Poet Marcella Durand discusses latest published work at Kelly Writers House event

10-15-2020 Kelly Writer's House (Max Mester).jpg

The Kelly Writers House hosted a poetry reading and discussion event with poet Marcella Durandon Wednesday. 

Durand — an award-winning poet and a fellow in poetics and poetic practice at Penn’s Center for Programs in Contemporary Writing from 2010-11  — read poems from her books “A Winter Triangle” and “The Light Factory,” a collaboration of poems and paintings with her mother Suzan Frecon, who is an abstract artist. The Oct. 29 event was cosponsored by Penn’s Creative Writing program. 

Laynie Browne, the host of the event and KWH’s modern poetry curriculum specialist, introduced Durand to begin the event. 
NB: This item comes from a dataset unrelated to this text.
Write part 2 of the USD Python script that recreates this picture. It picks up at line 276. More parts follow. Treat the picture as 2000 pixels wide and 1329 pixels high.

“It's a three part book, like the winter triangle, which is an asterism of three stars in the sky,” Durand said in an interview with The Daily Pennsylvanian. “I'm really thrilled about it, because it's a long term project that I've been writing for a few years.”

Durand added that she had a previous “project before where [she] was trying to work in a very strict poetic form.” She said that after completing 80 Alexandrian 12-syllable poems, she was so “worn out” that she pivoted to a new approach that would allow her to explore broader issues, including climate change and the evolution of language. 

“It's an open-ended book,” Durand said. “So I have a lot of invitations to other poets to pick up this journey of writing poetry.”

Throughout the event, Durand displayed her mother’s paintings to accompany some of her readings.

“This was a long time coming,” Durand said during the event. “I feel like I finally achieved adulthood in doing this with her.” 

A key theme of the reading was the impact of translation and multiculturalism on her work. 

“Translation became a way for me to understand my family and where I had come from,” Durand said when discussing her cultural background. Her father, who immigrated to the US from France, never spoke French at home. Now, Durand said whenever she experiences “writer’s block,” she can “go to translation” to give her “fresh ideas.”

“It forces me to look again at words I thought I knew and get more deeply into what words really mean when I translate them into English. It makes me rethink language,” she said. 

The event concluded with a question and answer session, where questions and comments came from an audience ranging from students to retired professors. 

“Thank you so much for opening my eyes and ears and heart to your poetry,” a woman in the audience, whom the DP was unable to identify, said. “I’m speechless.”